The Improved Artistry of Anderson
IN The Triumph of the Egg Anderson again reverts to the short story, and he has gained considerably in artistry since last touching the more restricted forms. He is here more nearly the subtle and facile craftsman than he has ever been before. He will always perhaps labour breathlessly with words; there is still a choppiness in movement, a confusion in the time element. His characters are, more than elsewhere, reduced to a few essential gestures. But there is here, and in clearer form, all that passionate imagination which from the first marked him apait from the other American realists. The first and last stories in this volume are as fine as anything which has come out of this movement.

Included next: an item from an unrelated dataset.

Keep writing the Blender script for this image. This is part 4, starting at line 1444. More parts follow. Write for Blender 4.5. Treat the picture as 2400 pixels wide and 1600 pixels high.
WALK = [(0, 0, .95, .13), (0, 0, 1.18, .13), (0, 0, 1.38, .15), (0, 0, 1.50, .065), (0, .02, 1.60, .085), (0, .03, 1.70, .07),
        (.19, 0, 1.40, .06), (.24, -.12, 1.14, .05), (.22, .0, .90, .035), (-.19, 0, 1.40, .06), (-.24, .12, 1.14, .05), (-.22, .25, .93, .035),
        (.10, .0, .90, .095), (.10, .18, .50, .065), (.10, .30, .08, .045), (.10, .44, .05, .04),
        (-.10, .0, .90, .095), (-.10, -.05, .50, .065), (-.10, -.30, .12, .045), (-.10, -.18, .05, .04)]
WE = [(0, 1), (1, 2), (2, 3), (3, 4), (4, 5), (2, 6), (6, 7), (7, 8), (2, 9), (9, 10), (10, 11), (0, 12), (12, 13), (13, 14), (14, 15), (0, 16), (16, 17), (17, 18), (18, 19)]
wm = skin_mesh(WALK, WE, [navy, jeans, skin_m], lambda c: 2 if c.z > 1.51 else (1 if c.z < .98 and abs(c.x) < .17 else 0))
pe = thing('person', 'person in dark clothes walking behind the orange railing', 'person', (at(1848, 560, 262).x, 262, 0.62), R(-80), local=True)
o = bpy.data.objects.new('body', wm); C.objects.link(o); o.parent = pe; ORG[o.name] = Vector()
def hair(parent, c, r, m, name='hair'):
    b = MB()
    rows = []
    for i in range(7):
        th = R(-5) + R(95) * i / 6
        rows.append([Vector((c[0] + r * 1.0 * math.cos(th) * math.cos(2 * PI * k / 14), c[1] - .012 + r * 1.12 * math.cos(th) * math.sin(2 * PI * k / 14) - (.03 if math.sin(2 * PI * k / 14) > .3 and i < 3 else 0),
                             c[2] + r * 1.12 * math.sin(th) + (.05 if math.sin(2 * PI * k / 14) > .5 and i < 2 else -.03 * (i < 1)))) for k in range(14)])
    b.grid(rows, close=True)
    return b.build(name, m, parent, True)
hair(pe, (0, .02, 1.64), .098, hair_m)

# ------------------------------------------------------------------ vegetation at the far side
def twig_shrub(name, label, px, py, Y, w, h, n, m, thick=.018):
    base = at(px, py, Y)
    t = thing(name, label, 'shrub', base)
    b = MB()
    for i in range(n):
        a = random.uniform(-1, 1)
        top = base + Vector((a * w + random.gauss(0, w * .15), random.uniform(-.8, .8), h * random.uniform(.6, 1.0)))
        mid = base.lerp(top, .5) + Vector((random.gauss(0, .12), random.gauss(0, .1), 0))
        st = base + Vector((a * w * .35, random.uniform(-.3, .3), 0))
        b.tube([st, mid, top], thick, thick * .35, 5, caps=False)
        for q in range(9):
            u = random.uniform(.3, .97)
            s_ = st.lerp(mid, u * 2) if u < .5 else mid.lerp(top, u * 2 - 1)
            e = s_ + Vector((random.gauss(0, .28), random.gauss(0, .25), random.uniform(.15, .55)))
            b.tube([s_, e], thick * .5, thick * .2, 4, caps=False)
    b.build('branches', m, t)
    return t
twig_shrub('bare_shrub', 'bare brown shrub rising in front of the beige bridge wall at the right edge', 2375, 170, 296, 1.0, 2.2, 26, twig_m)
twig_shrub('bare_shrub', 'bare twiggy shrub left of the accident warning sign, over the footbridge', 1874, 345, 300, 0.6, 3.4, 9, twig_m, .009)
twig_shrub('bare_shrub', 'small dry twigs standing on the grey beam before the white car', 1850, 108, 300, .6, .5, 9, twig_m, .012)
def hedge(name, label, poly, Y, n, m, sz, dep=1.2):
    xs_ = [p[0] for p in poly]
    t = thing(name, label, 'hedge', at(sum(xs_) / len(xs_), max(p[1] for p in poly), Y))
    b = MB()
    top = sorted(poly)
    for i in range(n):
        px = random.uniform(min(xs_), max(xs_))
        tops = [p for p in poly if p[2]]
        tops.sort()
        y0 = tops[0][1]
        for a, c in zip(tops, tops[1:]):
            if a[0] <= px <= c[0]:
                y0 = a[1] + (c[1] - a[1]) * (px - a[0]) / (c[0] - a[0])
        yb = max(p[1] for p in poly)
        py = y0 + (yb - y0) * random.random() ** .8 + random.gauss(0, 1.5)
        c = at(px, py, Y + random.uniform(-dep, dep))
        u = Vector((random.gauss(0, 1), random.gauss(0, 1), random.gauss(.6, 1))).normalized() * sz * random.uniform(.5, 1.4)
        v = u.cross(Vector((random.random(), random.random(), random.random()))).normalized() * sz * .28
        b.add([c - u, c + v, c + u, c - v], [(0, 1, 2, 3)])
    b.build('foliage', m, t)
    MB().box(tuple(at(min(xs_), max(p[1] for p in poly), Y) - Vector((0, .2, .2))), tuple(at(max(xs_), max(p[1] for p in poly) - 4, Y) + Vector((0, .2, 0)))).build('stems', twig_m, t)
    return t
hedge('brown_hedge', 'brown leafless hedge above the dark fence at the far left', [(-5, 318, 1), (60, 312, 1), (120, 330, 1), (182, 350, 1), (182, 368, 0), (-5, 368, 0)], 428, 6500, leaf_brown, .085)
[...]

I Want to Know Why (B. W. Huebsch) is a tale told by a Kentucky boy of fifteen, a boy for whom all the glamour of life is concentrated on the race-tracks, the paddocks and the thoroughbreds. "It's lovely," he says, "the horses are sweaty and nervous and shine and the men come out and smoke cigars and look at them and the trainers are there and the owners, and your heart thumps so you can hardly breathe." He aches with inexplicable longing and delight but to look at Sunstreak, a stallion that "is like a girl you think about sometimes, and never see," and, because the trainer shares the boy's understanding of the horse, he reaches out toward the trainer in warm, boyish adoration. Then, through a lighted window, leaning across a rose-bush, he sees the trainer go into a ramshackle evil-smelling farmhouse, and brag among drunken men after the races, and kiss a tall red-headed woman, with a hard, ugly mouth. He sees the man's eyes shine, just as they had shone when the stallion was running. Suddenly he hates the man, and the glamour of the courses is lost and the goodly smell of the air is gone. The egg has triumphed,
In Out of Nowhere into Nothing there is a young woman who had seen in her girlhood, going down a marble stairway, bright youths and maidens and old men, noble and serene. Having fallen in love with her employer, a man with a wife and two children—she is a stenographer in Chicago—she returns to her native village to draw advice from her mother. She turns to her mother with her secret, thinking "what a strange beautiful thing it would be if the mothers could suddenly sing to their daughters, if out of the darkness and silence of old women, a song should come." And her mother's answer is that there is no such -thing as love, "Men only hurt women. They can't help wanting to hurt women. The thing they call love doesn't exist. It's a lie. Life is dirty."'
In both these stories there is this conflict between the desire of the young, for a seen or imagined beauty, and the cruel ugliness of life and the meaningless need for perpetuating it. Anderson hates the village, not so much for its dreariness, its repressions, its hideousness, but because it has the power to stop the longing stuttering cry of the villagers who dream of something that is not, and "run through the night seeking some lost, some hidden and half forgotten loveliness." One suspects that Anderson's own mind is very like one of these grey towns, and in it, as in these towns there is a conflict, and that out of that conflict his books are made.